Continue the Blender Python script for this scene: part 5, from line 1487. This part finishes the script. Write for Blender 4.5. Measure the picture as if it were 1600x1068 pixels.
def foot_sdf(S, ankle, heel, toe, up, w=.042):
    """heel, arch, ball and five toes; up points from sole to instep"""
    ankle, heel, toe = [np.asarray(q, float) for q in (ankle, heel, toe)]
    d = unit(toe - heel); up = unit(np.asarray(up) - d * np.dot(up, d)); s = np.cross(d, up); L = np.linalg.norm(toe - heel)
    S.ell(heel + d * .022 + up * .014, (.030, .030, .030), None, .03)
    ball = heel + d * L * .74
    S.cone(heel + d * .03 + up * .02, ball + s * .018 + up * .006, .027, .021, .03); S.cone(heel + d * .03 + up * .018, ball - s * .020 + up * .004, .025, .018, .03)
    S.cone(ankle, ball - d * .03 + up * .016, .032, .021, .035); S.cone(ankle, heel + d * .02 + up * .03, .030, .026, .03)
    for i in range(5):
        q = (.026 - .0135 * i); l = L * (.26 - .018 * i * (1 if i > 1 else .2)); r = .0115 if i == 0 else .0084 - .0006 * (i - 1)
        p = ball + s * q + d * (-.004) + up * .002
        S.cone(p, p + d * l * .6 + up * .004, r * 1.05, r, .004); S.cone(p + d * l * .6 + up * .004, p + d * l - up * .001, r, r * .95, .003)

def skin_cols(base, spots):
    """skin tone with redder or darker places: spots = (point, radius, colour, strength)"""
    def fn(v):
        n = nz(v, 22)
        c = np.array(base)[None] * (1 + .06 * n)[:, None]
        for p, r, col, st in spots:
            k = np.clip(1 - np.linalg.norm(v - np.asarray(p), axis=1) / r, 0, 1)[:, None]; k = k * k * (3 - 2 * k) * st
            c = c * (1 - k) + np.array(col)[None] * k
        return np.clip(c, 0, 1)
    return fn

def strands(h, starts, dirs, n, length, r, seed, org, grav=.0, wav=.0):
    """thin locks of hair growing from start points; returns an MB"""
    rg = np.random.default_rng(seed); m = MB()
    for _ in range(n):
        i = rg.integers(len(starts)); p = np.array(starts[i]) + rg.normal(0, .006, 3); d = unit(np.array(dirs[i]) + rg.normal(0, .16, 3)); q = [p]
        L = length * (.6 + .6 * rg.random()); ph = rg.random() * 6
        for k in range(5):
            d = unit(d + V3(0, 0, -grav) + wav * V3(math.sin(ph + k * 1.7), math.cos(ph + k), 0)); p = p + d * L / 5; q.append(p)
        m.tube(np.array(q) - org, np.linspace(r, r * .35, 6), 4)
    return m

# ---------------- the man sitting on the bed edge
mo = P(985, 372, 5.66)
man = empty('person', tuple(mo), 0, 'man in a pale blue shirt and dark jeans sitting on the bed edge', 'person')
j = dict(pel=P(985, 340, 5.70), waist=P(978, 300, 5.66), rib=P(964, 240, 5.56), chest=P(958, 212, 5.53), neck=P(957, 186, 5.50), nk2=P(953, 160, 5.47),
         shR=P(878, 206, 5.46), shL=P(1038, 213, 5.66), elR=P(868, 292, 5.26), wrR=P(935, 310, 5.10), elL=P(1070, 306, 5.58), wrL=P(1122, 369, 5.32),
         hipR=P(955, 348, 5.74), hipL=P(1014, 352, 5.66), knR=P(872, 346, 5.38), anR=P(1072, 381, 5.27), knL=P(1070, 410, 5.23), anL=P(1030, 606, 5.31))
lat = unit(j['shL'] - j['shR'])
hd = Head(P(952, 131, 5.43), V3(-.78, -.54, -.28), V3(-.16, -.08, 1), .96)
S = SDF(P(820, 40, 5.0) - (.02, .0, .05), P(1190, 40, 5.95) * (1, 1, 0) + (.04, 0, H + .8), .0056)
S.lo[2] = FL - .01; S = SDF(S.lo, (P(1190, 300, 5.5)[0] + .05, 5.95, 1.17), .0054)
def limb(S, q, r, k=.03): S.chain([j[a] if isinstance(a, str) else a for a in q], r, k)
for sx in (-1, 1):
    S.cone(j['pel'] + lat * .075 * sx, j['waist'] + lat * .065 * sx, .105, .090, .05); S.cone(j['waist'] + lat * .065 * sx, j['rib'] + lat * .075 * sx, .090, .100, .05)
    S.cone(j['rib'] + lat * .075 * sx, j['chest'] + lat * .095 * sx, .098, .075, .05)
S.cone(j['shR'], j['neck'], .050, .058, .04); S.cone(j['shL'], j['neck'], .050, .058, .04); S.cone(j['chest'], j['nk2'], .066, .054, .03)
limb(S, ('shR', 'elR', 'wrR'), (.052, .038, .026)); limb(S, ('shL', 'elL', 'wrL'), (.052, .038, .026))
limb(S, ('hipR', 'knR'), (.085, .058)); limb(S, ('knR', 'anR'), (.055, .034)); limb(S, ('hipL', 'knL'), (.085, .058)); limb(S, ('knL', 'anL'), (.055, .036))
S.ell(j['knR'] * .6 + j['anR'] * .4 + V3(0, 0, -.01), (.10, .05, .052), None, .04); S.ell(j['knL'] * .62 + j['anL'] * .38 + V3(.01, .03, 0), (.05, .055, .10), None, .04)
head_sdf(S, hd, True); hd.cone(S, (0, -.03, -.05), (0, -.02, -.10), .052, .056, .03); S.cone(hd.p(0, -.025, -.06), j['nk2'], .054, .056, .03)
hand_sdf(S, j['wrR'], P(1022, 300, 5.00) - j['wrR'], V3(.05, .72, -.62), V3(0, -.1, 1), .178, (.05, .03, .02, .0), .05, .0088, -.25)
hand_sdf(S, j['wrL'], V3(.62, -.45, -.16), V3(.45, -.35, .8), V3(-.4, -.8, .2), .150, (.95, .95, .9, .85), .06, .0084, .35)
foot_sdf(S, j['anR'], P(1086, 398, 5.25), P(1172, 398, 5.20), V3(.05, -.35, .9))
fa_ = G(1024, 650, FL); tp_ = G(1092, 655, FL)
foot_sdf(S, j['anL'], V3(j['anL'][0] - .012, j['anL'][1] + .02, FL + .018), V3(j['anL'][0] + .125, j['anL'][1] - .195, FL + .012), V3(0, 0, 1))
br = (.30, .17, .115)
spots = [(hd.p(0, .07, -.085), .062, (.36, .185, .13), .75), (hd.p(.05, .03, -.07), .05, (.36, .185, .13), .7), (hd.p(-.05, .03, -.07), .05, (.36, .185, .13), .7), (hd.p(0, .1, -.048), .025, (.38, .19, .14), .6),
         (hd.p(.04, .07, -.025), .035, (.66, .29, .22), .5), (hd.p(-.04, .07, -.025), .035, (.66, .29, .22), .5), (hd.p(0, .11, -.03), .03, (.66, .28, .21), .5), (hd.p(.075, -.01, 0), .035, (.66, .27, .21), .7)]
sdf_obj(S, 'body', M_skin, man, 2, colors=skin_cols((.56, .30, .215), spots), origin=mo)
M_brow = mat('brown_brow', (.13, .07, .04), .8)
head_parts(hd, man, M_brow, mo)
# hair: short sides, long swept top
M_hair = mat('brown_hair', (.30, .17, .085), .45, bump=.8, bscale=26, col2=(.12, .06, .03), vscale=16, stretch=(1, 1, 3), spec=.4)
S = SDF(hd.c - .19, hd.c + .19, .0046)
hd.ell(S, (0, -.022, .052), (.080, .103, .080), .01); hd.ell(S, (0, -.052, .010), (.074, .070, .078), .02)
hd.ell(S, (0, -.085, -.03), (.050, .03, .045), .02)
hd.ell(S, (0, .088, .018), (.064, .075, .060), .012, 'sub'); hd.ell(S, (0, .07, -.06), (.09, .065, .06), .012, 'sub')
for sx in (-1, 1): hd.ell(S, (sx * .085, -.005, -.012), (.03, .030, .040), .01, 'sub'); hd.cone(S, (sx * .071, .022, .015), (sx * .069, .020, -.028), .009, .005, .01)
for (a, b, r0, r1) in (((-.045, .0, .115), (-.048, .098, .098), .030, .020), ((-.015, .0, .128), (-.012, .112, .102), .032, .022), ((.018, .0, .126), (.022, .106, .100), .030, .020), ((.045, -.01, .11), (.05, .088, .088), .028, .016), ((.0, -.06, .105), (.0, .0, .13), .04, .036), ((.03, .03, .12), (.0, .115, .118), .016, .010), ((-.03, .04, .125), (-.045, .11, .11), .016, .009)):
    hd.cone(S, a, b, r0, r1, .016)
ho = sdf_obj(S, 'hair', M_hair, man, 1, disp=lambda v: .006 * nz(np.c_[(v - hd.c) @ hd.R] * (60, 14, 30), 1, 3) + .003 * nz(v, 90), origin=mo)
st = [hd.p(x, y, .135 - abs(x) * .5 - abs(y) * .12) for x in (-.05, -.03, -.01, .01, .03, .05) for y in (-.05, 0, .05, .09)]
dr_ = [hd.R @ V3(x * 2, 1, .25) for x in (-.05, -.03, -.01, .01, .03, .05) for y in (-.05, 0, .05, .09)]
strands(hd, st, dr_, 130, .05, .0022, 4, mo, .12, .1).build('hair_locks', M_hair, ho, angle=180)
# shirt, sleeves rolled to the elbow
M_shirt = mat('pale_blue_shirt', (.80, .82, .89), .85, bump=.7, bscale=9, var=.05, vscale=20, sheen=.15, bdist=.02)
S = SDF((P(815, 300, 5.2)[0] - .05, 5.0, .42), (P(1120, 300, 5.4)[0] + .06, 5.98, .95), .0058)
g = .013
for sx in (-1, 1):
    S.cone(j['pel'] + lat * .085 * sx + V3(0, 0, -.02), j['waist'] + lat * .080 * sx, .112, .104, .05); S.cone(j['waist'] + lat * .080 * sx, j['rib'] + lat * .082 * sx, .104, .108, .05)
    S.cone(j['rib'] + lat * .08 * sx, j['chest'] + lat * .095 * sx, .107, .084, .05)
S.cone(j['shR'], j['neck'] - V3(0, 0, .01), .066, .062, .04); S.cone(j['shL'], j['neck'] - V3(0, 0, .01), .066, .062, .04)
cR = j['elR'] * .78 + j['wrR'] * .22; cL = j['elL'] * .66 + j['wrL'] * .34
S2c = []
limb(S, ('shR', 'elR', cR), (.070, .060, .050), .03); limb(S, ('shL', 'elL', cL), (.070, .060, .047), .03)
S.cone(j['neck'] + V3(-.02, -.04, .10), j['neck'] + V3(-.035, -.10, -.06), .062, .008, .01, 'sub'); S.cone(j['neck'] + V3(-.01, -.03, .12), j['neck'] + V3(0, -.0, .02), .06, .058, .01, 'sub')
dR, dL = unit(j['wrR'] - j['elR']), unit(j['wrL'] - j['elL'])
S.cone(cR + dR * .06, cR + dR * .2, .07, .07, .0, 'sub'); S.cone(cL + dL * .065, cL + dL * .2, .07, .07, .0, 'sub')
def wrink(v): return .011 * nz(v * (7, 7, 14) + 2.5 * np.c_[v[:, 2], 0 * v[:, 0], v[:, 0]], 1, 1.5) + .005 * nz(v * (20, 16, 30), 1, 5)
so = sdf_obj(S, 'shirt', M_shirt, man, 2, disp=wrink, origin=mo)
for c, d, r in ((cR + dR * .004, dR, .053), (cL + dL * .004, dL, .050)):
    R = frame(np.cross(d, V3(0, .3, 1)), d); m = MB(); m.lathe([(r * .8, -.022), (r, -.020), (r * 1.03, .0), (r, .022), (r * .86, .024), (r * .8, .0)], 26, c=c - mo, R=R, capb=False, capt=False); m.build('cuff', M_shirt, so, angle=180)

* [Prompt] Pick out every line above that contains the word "from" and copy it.

* [Response to the exercise]
Continue the Blender Python script for this scene: part 5, from line 1487. This part finishes the script. Write for Blender 4.5. Measure the picture as if it were 1600x1068 pixels.
    """heel, arch, ball and five toes; up points from sole to instep"""
    """thin locks of hair growing from start points; returns an MB"""